More than Andrews’ header, though, it was Borgetti’s blunder that handed the Warriors a World Cup lifeline although they remain at the foot of the six team table.


They would hope to make good use of it, in three weeks time, when Honduras come visiting.

 

Draw = Lose

T&T drops vital points in home game vs Mexico

By Irving Ward

TRINIDAD and Tobago skipper Russell Latapy and his teammates remained at the bottom of the CONCACAF Zone 2002 World Cup mountain yesterday, after Mexico snatched a 1-1 draw in their crucial third-round encounter at the Queen's Park Oval.


The result, although giving the home side its first point of the campaign, left T&T rooted to the bottom of the six-team table.


And, pending the results of last night's other two group games between leaders United States and Costa Rica and Jamaica/Honduras, yesterday's result may yet come back to haunt T&T down the road.


However, Latapy's side, and midfielder Angus Eve in particular, have only themselves to blame for the loss of two vital home points.


Eve left his teammates out in the cold after he foolishly played into Mexico's hands in the 34th minute when he was sent off for retaliating against Antonio Ruiz.


The ejection, which came in the 34th minute, turned the game on its head, neutralising what had been a brilliant start and leaving T&T fighting desperately to preserve its slim lead.


Putting on a game face, Latapy's men - ironically urged on by a surprisingly small crowd estimated at 9,000 - fought hard, but finally yielded just after the hour mark when Mexican midfielder Pavel Pardo got the equaliser for the visitors.

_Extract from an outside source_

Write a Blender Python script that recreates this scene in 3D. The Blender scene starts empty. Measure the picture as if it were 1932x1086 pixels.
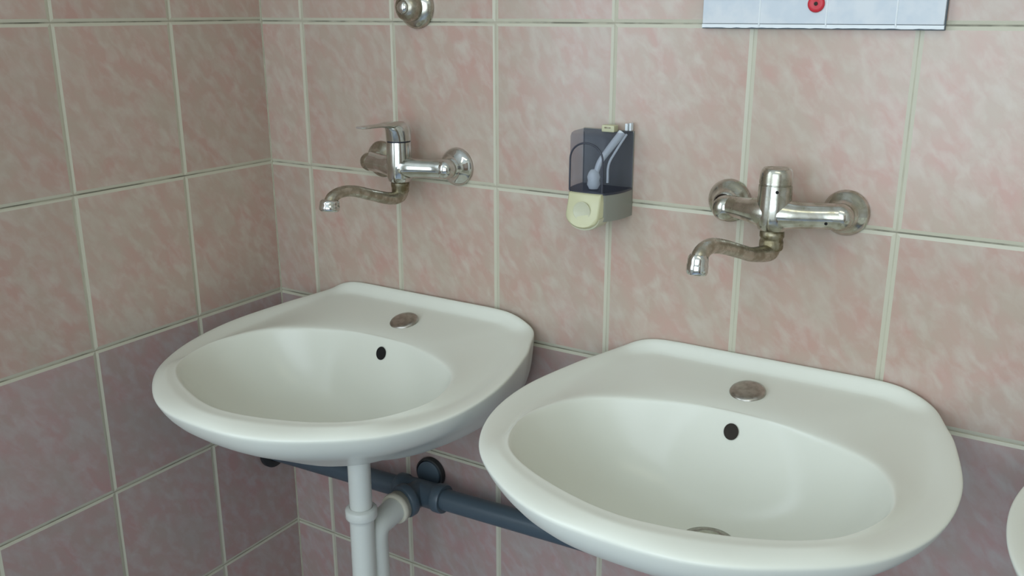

World Cup history will show, though, that it is still possible to come back from such a slow start. And with another home stand against Honduras on June 16, Latapy's side will have to keep the faith and dig even deeper in its quest to take T&T to its first-ever World Cup finals. Yesterday's game started well enough for coach Ian Porterfield and his new technical staff, though.


After weathering an early storm from the Mexicans, T&T - with five changes to the team which lost 3-0 to Costa Rica - took a 15th-minute lead through Scotland-based Marvin Andrews. The Livingston defender arrived unmarked inside the six-metre box to head a left-side Eve cross past the desperate lunge of Mexican goalie Oscar Sanchez.


Thriving on the energy of the opening goal, the T&T midfield - led by Latapy, Ronnie Mauge, Brent Rahim, given his first chance to start, and Eve, pressed for another goal.


But Eve would then throw away everything T&T had worked for by giving the Mexicans, known for their unsportsmanlike tactics, the opening they were hoping for just after the half-hour mark. The play which sparked the nonsensical sending off, did not even involve Eve.


Anthony Rougier was fouled by Mexican striker Antonio de Negris and referee Kameel Saad Mane, having awarded T&T a free kick, had actually been talking to Lawrence some distance away after he stepped in to push the player from his T&T teammate.


Off the ball, Ruiz spat on Eve and the Joe Public player - who had been used to promote T&T's war campaign in the build-up to the match - lost his head and elbowed his man in full view of the entire Oval.


Ruiz bundled over clutching his face, and after the Mexicans protested, referee Mane consulted with one of his assistants before producing the red card.


T&T then held on till the break but the Mexicans pressed hard for the equaliser immediately after the restart.
And, after again initially holding off the opposition, T&T relinquished the lead. After Ince had managed to parry an effort from substitute Jared Borguetti, the T&T defence failed to clear the loose ball far enough down field.


The ball eventually made its way to Pardo and he unleashed a powerful right-footer from 22 metres out into the upper right-hand corner of Ince's net. Thereafter, T&T fought desperately for another goal.


But the visitors countered with swarming defence and the odd, swift counter-attack. And although they lost Rafael Marquez to a second yellow card 15 minutes from the end, they kept T&T out to preserve a crucial point.